• _Directions_
Your job is to retype all of the data word for word, leaving every image out.

★ ★ ★

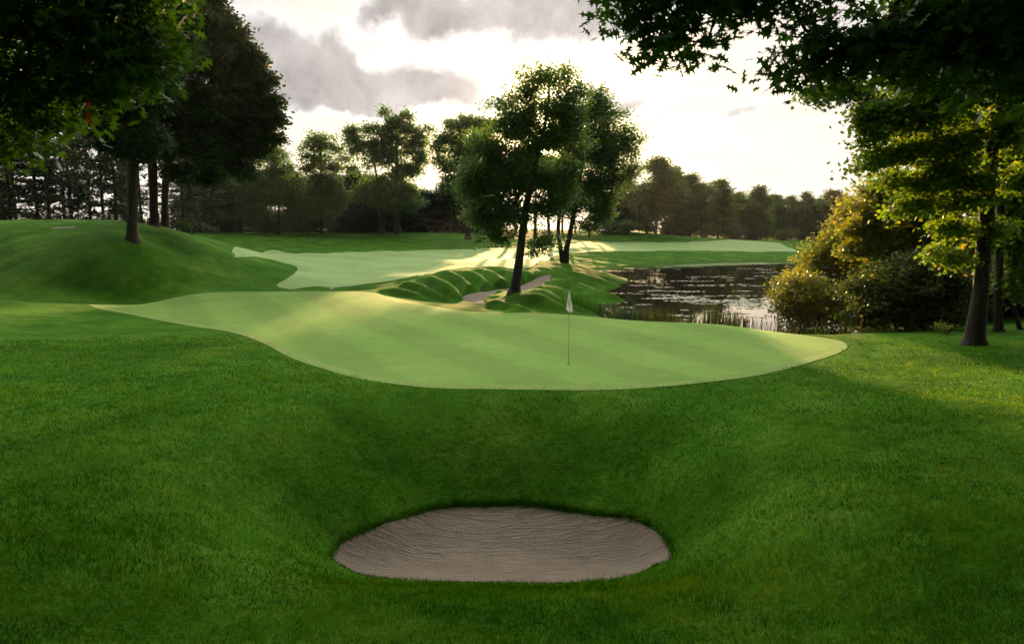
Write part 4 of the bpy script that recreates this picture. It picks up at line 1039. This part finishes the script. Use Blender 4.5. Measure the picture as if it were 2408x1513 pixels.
reed(1425, 735, 38.5, 150, 1.2, .95, 'reed_blue', 'blue green reeds just beyond the grassy tuft', 4)
reed(1462, 742, 37.8, 150, 1.1, .9, 'reed', 'short tawny reeds between the blue green clumps', 6)
reed(1493, 747, 37.2, 170, .9, 1.05, 'reed_blue', 'dense blue green reed clump in front of the dark water', 3)
reed(1535, 748, 36.8, 170, 1.3, 1.1, 'reed', 'yellow tipped reeds ending before the open shore gap', 6)
reed(1580, 757, 36, 70, 1.2, .7, 'reed', 'sparse brown reeds in the low shore gap', 5)
reed(1632, 758, 35.4, 90, 1.0, .85, 'reed', 'thin yellow reeds left of the tallest clump by the glare', 4)
reed(1683, 763, 34.6, 150, .8, 1.5, 'reed', 'tallest yellow green reed clump, upright at the edge of the glare', 5)
reed(1727, 768, 34.0, 110, .8, 1.1, 'reed', 'tawny reeds right beside the tallest clump', 5)
reed(1775, 776, 33.4, 24, .7, .85, 'reed', 'first dark seed stalks standing against the shining water', 9, dark=True)
reed(1822, 780, 33.0, 34, .7, .95, 'reed', 'thickest dark seed stalks in the middle of the shining water', 14, dark=True)
reed(1868, 784, 32.6, 22, .8, .75, 'reed', 'short dark seed stalks in the shining water', 8, dark=True)
reed(1898, 785, 32.2, 36, .7, 1.0, 'reed', 'last dark seed stalks before the golden bush', 14, dark=True)
reed(1950, 788, 31, 60, 1.3, .9, 'reed', 'ragged reeds at the foot of the golden bush', 8)
reed(2060, 792, 28.5, 60, 1.2, .7, 'reed', 'dim broad leaved reeds in front of the dark green bush', 0)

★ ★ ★

• _Right answer_
Write part 4 of the bpy script that recreates this picture. It picks up at line 1039. This part finishes the script. Use Blender 4.5. Measure the picture as if it were 2408x1513 pixels.
reed(1425, 735, 38.5, 150, 1.2, .95, 'reed_blue', 'blue green reeds just beyond the grassy tuft', 4)
reed(1462, 742, 37.8, 150, 1.1, .9, 'reed', 'short tawny reeds between the blue green clumps', 6)
reed(1493, 747, 37.2, 170, .9, 1.05, 'reed_blue', 'dense blue green reed clump in front of the dark water', 3)
reed(1535, 748, 36.8, 170, 1.3, 1.1, 'reed', 'yellow tipped reeds ending before the open shore gap', 6)
reed(1580, 757, 36, 70, 1.2, .7, 'reed', 'sparse brown reeds in the low shore gap', 5)
reed(1632, 758, 35.4, 90, 1.0, .85, 'reed', 'thin yellow reeds left of the tallest clump by the glare', 4)
reed(1683, 763, 34.6, 150, .8, 1.5, 'reed', 'tallest yellow green reed clump, upright at the edge of the glare', 5)
reed(1727, 768, 34.0, 110, .8, 1.1, 'reed', 'tawny reeds right beside the tallest clump', 5)
reed(1775, 776, 33.4, 24, .7, .85, 'reed', 'first dark seed stalks standing against the shining water', 9, dark=True)
reed(1822, 780, 33.0, 34, .7, .95, 'reed', 'thickest dark seed stalks in the middle of the shining water', 14, dark=True)
reed(1868, 784, 32.6, 22, .8, .75, 'reed', 'short dark seed stalks in the shining water', 8, dark=True)
reed(1898, 785, 32.2, 36, .7, 1.0, 'reed', 'last dark seed stalks before the golden bush', 14, dark=True)
reed(1950, 788, 31, 60, 1.3, .9, 'reed', 'ragged reeds at the foot of the golden bush', 8)
reed(2060, 792, 28.5, 60, 1.2, .7, 'reed', 'dim broad leaved reeds in front of the dark green bush', 0)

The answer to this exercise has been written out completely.